>>>>
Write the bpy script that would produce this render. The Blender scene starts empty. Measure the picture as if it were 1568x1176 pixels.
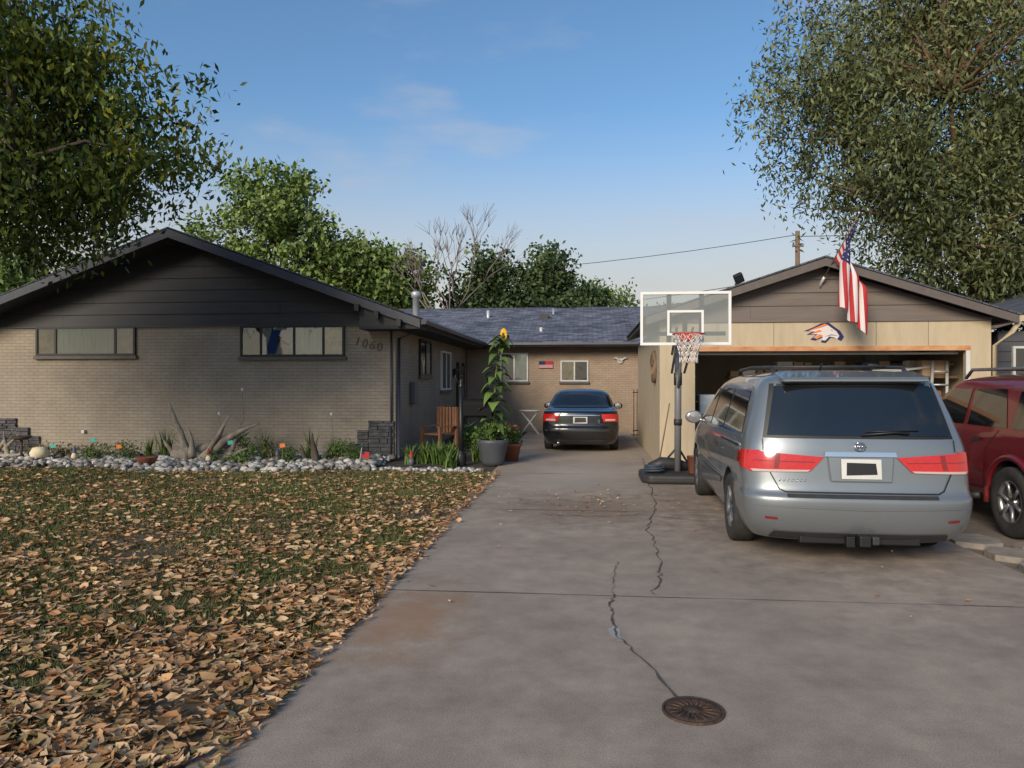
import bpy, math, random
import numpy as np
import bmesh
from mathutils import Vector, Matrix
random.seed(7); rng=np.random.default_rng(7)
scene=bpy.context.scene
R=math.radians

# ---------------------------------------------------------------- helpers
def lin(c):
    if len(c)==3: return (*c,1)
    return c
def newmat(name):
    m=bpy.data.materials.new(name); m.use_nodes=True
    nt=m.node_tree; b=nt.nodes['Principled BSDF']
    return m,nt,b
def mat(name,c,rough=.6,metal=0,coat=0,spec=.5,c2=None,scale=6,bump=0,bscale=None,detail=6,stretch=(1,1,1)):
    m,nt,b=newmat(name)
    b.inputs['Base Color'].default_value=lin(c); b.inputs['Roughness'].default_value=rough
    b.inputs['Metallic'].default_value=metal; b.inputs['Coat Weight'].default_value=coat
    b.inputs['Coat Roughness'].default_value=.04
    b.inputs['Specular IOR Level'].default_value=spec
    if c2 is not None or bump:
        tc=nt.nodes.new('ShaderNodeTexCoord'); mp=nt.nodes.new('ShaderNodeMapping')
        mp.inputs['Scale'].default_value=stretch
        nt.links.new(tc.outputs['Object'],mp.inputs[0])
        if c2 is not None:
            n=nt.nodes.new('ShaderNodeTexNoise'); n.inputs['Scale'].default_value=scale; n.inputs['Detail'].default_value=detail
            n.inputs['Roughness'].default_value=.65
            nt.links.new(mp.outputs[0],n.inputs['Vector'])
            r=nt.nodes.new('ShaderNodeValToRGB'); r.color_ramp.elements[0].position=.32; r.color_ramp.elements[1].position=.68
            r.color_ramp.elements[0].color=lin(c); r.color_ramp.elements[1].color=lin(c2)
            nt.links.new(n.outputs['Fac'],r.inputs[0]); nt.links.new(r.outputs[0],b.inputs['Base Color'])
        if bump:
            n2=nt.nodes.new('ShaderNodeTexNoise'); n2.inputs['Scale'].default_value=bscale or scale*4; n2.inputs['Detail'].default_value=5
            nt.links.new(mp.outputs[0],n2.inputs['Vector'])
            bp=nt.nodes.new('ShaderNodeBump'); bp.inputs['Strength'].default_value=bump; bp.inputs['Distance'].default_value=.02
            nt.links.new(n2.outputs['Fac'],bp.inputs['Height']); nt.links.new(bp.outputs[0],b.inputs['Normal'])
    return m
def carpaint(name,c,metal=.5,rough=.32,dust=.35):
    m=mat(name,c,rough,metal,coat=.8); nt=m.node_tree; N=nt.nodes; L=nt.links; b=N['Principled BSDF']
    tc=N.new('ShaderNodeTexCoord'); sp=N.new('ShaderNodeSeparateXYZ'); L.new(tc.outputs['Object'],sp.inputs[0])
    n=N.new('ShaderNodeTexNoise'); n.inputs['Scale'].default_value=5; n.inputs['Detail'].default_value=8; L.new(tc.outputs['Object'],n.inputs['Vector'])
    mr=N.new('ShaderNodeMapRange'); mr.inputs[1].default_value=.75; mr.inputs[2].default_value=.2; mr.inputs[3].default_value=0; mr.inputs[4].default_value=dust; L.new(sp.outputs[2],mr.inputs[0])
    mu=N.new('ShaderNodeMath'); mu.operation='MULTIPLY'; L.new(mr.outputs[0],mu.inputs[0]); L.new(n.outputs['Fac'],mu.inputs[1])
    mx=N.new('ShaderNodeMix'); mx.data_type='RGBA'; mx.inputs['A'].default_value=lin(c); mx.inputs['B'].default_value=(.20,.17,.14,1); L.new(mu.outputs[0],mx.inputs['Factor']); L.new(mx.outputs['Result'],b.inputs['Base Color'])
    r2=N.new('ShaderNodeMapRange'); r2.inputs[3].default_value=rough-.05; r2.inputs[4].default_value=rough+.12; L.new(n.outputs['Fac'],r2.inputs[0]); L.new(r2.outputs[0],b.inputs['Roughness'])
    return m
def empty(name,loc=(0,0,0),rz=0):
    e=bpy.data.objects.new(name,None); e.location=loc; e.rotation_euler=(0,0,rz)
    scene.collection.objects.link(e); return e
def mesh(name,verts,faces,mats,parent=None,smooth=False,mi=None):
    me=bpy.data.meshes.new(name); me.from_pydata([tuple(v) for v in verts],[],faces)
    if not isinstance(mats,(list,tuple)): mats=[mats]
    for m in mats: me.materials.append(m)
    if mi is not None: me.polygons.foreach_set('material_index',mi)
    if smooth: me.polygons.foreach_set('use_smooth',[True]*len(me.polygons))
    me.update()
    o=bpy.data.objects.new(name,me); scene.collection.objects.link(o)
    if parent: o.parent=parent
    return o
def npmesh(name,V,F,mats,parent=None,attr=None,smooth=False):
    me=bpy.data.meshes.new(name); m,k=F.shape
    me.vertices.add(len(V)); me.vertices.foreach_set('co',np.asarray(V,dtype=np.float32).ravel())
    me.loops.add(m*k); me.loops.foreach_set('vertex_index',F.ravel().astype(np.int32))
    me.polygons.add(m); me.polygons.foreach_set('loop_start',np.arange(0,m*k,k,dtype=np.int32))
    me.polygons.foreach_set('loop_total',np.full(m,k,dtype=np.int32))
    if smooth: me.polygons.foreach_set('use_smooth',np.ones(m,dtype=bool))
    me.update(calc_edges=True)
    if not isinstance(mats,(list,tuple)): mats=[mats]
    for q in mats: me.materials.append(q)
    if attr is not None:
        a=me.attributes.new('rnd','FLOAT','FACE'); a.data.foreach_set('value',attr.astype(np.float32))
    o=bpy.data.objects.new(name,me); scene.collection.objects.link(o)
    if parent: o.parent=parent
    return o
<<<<
WHAT IS BEING ASKED —
Repeat the lines of the listing above verbatim, beginning at its first line and ending at the line containing "R=math.radians", which is included. Omit pictures.

ANSWER TO THE PROBLEM —
Write the bpy script that would produce this render. The Blender scene starts empty. Measure the picture as if it were 1568x1176 pixels.
import bpy, math, random
import numpy as np
import bmesh
from mathutils import Vector, Matrix
random.seed(7); rng=np.random.default_rng(7)
scene=bpy.context.scene
R=math.radians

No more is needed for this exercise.